Have You Ever Thought About Organizing a Union?

Unions. We have them to thank for so much, from weekends to helping to end child labor (despite some concerning attempts to bring it back) and so much more. Organized labor has brought immeasurable benefits to U.S. workers, and our new report highlights that unions are particularly good for women workers. But what do you do if your workplace isn’t unionized? Simple: start one yourself!*

While organizing your workplace is definitely easier said than done, it’s an incredibly rewarding process that will enable you to grow closer to your co-workers and unite with a common purpose: improving your lives and working conditions in material ways. The first step is to figure out if there have been unionization efforts at your place of work in the past. Ask around; find some veterans of your organization whom you trust and see what you can find out. If it’s happened before and petered out for some reason, try to discern what that reason was so that you can avoid making the same mistakes. One thing to keep in mind throughout this process is to keep things discreet. You don’t want management to find out about your efforts before it’s time to go public. If they do, it gives them the opportunity to put union-busting tactics to work, making your job that much more difficult.

Then, find your organizing committee: the co-workers you’re closest to who are most likely to be willing to devote time to the cause; the ones who you find yourself complaining to about workplace conditions most frequently. Your friends! These are the people who will be in the trenches with you, so to speak — putting in the work toward communicating with all eligible employees at your workplace and building support for something bigger than yourselves. Ideally, your organizing committee will represent a diverse array of workers from different parts of your organization.

Next up: schedule an introductory meeting with members of your organizing committee! Assign duties as you see fit. At the meeting, start a list of the most pressing issues for the employees at your job. This is also where you’ll start thinking about which union to organize within. If you work for a nonprofit, you could reach out to our union, NPEU; otherwise you can use this tool to find options for your industry within your area. Start conversations with the union about how to develop materials to educate your co-workers about unions and why your workplace needs one. 

From there, it’s off to the races. Create a list of the union-eligible employees at your workplace — those who don’t manage or supervise other employees — and start reaching out! A few pointers: It’s important to ensure you’re aware of any legal requirements about union organizing at the workplace, so make sure to talk to your union organizer.  When possible, take things to a secondary location like an out-of-office meeting or on your personal Zoom account. This should be a two-way conversation. Ask your co-workers what they’d change at the workplace if they had the chance. At the end of the conversation, ask them explicitly whether or not they support forming a union. Keep track of these opinions on your list. You’ll need at least 50% support from eligible workers (but generally you should aim for 70%-80%) and will need to demonstrate that support to your employer or the NLRB. Eventually you’ll have folks sign authorization cards, to determine if you have majority support and authorize union representation.

Once you’ve gotten majority support, it’s time to go public.
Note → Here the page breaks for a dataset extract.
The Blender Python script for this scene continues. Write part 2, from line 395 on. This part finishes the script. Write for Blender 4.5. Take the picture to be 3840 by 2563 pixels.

Sometimes you’ll ask your management to voluntarily recognize your union, other times, you’ll file for an election through the National Labor Relations Board. Either way, if all goes well you’ll be officially unionized! But it doesn’t stop there.

Now that you have your union, you’ll have to negotiate your first contract. You and your colleagues will work with your union representative to bargain a contract that centers your unique priorities. When your pay, benefits and working conditions are solidified into a union contract, management can’t make unilateral changes — meaning you and your colleagues can have a lot more security and stability in your working lives. Once a contract is finalized, your union members will be able to vote to approve the contract — and you’ll do it all again when the contract expires! 

If you do decide to start a union at your job, it can be one of the most rewarding experiences of your life. It was for me! And regardless of whether you succeed, you’ll be imparting a crucial lesson onto your co-workers: we all deserve to have a voice in our workplace. We deserve a workplace that is respectful and one that pays us what we’re worth. We deserve benefits, a work-life balance, and affordable and effective health care. When we work together and have solidarity for one another, we can do big things. A better world is possible — but only if we fight for one.

Disclaimer: this blog does not provide and is not intended to provide legal advice.  Please consult an attorney or union representative with any legal questions regarding how to form a union and what to do in the face of retaliation.

*The National Labor Relations Act (NLRA) protects the right of workers to organize and bargain collectively. The NLRA protects most, but not all,  private sector workers and does not apply to employers who employ only agricultural workers or employers subject to the Railway Labor Act (interstate railroads and airlines). Protections may be available under other laws.